Your objective: Set down the material below word for word, excluding the pictures.

**** Material

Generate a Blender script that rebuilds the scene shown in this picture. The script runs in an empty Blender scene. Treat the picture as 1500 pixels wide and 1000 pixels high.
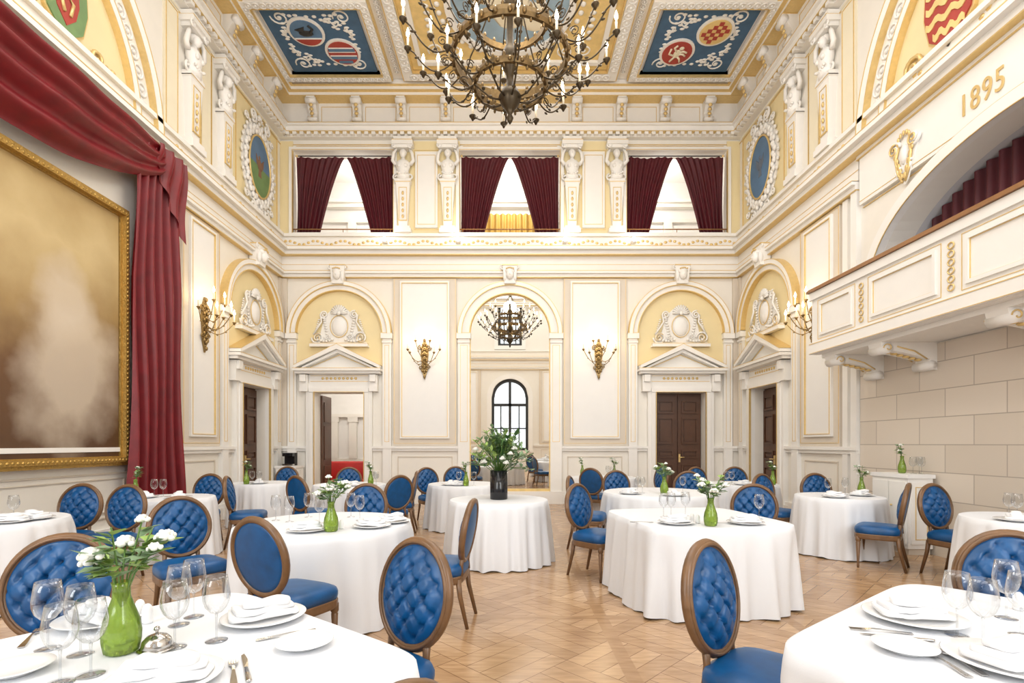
import bpy,bmesh,math,random
from math import sin,cos,pi,sqrt,atan2,exp,floor
from mathutils import Vector
SC=bpy.context.scene; C=SC.collection
rnd=random.Random(11)
# ------------------------------------------------------------------ materials
def mat(name,col,rough=.5,metal=0,var=.06,scale=5,bump=0,bscale=60,sheen=0,emit=0,trans=0,ecol=None,coat=0,tint=None):
    m=bpy.data.materials.new(name); m.use_nodes=True
    nt=m.node_tree; b=nt.nodes['Principled BSDF']
    b.inputs['Roughness'].default_value=rough; b.inputs['Metallic'].default_value=metal
    b.inputs['Sheen Weight'].default_value=sheen; b.inputs['Transmission Weight'].default_value=trans
    b.inputs['Sheen Tint'].default_value=(tint or tuple(min(1,c*2+.02) for c in col))+(1,)
    b.inputs['Coat Weight'].default_value=coat
    tc=nt.nodes.new('ShaderNodeTexCoord'); nz=nt.nodes.new('ShaderNodeTexNoise')
    nz.inputs['Scale'].default_value=scale; nz.inputs['Detail'].default_value=3
    nt.links.new(tc.outputs['Object'],nz.inputs['Vector'])
    mx=nt.nodes.new('ShaderNodeMix'); mx.data_type='RGBA'
    mx.inputs['A'].default_value=tuple(max(0,c*(1-var)) for c in col)+(1,)
    mx.inputs['B'].default_value=tuple(min(1,c*(1+var)) for c in col)+(1,)
    nt.links.new(nz.outputs['Fac'],mx.inputs['Factor'])
    nt.links.new(mx.outputs['Result'],b.inputs['Base Color'])
    if emit:
        b.inputs['Emission Color'].default_value=(ecol or col)+(1,); b.inputs['Emission Strength'].default_value=emit
    if bump:
        n2=nt.nodes.new('ShaderNodeTexNoise'); n2.inputs['Scale'].default_value=bscale
        nt.links.new(tc.outputs['Object'],n2.inputs['Vector'])
        bp=nt.nodes.new('ShaderNodeBump'); bp.inputs['Strength'].default_value=bump; bp.inputs['Distance'].default_value=.02
        nt.links.new(n2.outputs['Fac'],bp.inputs['Height']); nt.links.new(bp.outputs['Normal'],b.inputs['Normal'])
    return m
M={}
M['cream']=mat('cream_plaster',(.81,.77,.70),.6,var=.03)
M['white']=mat('white_plaster',(.84,.815,.775),.55,var=.03)
M['panel']=mat('panel_white',(.83,.815,.795),.5,var=.02)
M['beige']=mat('beige_stucco',(.68,.605,.51),.6,var=.05)
M['yellow']=mat('yellow_plaster',(.80,.67,.39),.6,var=.04)
M['pale']=mat('pale_yellow_plaster',(.83,.755,.58),.6,var=.04)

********

Final answer:
Generate a Blender script that rebuilds the scene shown in this picture. The script runs in an empty Blender scene. Treat the picture as 1500 pixels wide and 1000 pixels high.
import bpy,bmesh,math,random
from math import sin,cos,pi,sqrt,atan2,exp,floor
from mathutils import Vector
SC=bpy.context.scene; C=SC.collection
rnd=random.Random(11)
# ------------------------------------------------------------------ materials
def mat(name,col,rough=.5,metal=0,var=.06,scale=5,bump=0,bscale=60,sheen=0,emit=0,trans=0,ecol=None,coat=0,tint=None):
    m=bpy.data.materials.new(name); m.use_nodes=True
    nt=m.node_tree; b=nt.nodes['Principled BSDF']
    b.inputs['Roughness'].default_value=rough; b.inputs['Metallic'].default_value=metal
    b.inputs['Sheen Weight'].default_value=sheen; b.inputs['Transmission Weight'].default_value=trans
    b.inputs['Sheen Tint'].default_value=(tint or tuple(min(1,c*2+.02) for c in col))+(1,)
    b.inputs['Coat Weight'].default_value=coat
    tc=nt.nodes.new('ShaderNodeTexCoord'); nz=nt.nodes.new('ShaderNodeTexNoise')
    nz.inputs['Scale'].default_value=scale; nz.inputs['Detail'].default_value=3
    nt.links.new(tc.outputs['Object'],nz.inputs['Vector'])
    mx=nt.nodes.new('ShaderNodeMix'); mx.data_type='RGBA'
    mx.inputs['A'].default_value=tuple(max(0,c*(1-var)) for c in col)+(1,)
    mx.inputs['B'].default_value=tuple(min(1,c*(1+var)) for c in col)+(1,)
    nt.links.new(nz.outputs['Fac'],mx.inputs['Factor'])
    nt.links.new(mx.outputs['Result'],b.inputs['Base Color'])
    if emit:
        b.inputs['Emission Color'].default_value=(ecol or col)+(1,); b.inputs['Emission Strength'].default_value=emit
    if bump:
        n2=nt.nodes.new('ShaderNodeTexNoise'); n2.inputs['Scale'].default_value=bscale
        nt.links.new(tc.outputs['Object'],n2.inputs['Vector'])
        bp=nt.nodes.new('ShaderNodeBump'); bp.inputs['Strength'].default_value=bump; bp.inputs['Distance'].default_value=.02
        nt.links.new(n2.outputs['Fac'],bp.inputs['Height']); nt.links.new(bp.outputs['Normal'],b.inputs['Normal'])
    return m
M={}
M['cream']=mat('cream_plaster',(.81,.77,.70),.6,var=.03)
M['white']=mat('white_plaster',(.84,.815,.775),.55,var=.03)
M['panel']=mat('panel_white',(.83,.815,.795),.5,var=.02)
M['beige']=mat('beige_stucco',(.68,.605,.51),.6,var=.05)
M['yellow']=mat('yellow_plaster',(.80,.67,.39),.6,var=.04)
M['pale']=mat('pale_yellow_plaster',(.83,.755,.58),.6,var=.04)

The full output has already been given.